| Task to complete |
Search the listing below for "scene". Copy each matching line.

-- BEGIN --

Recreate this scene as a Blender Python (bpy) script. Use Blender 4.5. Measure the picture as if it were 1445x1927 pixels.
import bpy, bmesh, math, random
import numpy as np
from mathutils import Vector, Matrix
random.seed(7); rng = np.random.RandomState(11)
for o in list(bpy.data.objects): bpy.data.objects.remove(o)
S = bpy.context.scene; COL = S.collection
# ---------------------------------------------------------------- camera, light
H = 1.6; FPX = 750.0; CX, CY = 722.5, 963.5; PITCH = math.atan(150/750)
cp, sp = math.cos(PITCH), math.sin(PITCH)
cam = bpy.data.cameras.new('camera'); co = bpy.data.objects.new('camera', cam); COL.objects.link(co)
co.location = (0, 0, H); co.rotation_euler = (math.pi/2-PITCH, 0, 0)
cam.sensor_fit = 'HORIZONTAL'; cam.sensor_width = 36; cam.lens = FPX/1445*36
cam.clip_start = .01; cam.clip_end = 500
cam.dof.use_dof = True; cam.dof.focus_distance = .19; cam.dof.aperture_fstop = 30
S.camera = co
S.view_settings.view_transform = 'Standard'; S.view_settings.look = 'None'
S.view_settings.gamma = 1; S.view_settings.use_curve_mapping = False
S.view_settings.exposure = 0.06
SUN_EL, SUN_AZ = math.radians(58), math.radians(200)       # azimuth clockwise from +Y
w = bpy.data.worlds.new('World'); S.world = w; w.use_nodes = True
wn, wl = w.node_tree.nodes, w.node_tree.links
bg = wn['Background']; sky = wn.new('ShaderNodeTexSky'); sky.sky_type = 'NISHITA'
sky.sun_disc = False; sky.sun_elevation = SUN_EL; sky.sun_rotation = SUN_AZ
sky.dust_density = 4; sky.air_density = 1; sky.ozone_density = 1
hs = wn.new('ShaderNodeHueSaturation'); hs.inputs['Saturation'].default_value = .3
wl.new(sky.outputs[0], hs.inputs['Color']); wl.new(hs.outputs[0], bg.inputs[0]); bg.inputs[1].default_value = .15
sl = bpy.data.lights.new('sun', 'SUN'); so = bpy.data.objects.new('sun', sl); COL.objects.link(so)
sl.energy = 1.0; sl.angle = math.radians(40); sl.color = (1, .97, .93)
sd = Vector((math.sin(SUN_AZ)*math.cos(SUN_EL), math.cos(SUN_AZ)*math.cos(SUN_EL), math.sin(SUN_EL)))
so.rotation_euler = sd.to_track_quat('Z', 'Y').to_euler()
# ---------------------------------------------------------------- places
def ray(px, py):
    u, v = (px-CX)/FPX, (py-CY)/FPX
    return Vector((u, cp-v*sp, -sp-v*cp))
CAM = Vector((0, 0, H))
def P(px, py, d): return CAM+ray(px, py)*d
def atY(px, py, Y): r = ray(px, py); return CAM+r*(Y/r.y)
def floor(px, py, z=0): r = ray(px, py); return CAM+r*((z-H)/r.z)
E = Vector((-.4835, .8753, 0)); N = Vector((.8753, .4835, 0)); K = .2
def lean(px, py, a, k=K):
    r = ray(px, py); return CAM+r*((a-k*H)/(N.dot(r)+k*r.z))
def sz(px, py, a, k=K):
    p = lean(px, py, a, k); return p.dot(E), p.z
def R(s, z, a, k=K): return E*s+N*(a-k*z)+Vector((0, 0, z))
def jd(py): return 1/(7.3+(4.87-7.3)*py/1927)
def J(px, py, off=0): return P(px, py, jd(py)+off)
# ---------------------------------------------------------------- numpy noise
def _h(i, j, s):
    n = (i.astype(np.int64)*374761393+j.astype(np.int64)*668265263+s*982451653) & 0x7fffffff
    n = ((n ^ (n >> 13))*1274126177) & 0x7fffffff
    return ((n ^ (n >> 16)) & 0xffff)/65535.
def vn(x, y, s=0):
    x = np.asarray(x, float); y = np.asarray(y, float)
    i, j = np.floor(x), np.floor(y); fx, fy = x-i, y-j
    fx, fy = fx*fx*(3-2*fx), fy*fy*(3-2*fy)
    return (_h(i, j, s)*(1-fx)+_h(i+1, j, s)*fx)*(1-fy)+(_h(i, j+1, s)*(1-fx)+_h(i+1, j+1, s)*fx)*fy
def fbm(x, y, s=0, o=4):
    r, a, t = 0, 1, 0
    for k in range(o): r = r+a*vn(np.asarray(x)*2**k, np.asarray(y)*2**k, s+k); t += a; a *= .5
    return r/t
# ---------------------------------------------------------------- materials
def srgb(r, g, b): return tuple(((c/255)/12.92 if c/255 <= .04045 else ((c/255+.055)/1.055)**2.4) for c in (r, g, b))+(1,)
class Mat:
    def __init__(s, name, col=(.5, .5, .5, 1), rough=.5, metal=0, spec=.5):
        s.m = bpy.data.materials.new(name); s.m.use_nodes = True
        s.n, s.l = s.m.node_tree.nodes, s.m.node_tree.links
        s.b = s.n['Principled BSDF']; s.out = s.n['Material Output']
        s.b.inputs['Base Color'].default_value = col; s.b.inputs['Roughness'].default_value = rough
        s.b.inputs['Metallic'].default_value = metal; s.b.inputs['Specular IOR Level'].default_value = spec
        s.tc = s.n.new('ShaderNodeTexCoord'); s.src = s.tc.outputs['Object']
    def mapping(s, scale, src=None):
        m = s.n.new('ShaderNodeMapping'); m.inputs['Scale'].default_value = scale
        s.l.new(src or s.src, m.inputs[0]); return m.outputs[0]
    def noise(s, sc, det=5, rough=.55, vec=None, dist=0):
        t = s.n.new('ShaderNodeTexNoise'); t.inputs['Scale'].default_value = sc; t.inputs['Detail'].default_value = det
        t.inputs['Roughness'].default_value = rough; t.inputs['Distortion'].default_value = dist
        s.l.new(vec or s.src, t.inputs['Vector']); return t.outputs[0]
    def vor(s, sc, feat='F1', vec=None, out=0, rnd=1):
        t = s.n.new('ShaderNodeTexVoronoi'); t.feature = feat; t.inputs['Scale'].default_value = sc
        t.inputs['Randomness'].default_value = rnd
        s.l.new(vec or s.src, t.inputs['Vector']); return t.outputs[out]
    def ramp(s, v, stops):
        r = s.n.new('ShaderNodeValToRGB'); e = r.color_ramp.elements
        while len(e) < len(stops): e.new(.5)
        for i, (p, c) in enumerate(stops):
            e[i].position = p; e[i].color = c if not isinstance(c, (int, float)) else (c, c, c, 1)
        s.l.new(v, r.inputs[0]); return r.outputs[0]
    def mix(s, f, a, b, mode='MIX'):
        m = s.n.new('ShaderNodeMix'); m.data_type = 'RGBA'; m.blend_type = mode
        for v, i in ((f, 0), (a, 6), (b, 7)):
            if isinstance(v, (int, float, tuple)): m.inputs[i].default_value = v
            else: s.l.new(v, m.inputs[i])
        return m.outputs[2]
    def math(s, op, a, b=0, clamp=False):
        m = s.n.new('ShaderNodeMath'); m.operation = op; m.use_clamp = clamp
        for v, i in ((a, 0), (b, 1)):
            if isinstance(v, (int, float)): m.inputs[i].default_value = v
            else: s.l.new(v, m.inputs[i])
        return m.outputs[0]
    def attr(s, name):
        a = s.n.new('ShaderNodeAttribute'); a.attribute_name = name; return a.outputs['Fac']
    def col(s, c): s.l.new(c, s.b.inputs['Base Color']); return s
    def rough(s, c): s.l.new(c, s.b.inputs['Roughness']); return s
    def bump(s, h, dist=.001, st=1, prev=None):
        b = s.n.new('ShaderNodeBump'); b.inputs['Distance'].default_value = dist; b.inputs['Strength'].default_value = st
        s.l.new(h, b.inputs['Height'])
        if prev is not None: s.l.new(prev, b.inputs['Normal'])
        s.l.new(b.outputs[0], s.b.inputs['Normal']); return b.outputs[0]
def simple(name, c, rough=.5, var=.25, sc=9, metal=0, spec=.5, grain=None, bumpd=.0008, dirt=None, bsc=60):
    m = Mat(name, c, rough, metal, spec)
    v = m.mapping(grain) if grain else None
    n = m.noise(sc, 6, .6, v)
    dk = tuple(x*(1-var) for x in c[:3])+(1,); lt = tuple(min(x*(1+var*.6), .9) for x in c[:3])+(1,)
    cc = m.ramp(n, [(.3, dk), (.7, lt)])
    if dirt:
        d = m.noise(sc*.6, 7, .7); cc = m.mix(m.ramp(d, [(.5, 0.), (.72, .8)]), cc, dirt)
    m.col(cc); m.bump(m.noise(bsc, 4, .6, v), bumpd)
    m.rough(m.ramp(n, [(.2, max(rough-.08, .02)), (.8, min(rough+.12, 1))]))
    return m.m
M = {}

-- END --

| Finished task |
Recreate this scene as a Blender Python (bpy) script. Use Blender 4.5. Measure the picture as if it were 1445x1927 pixels.
S = bpy.context.scene; COL = S.collection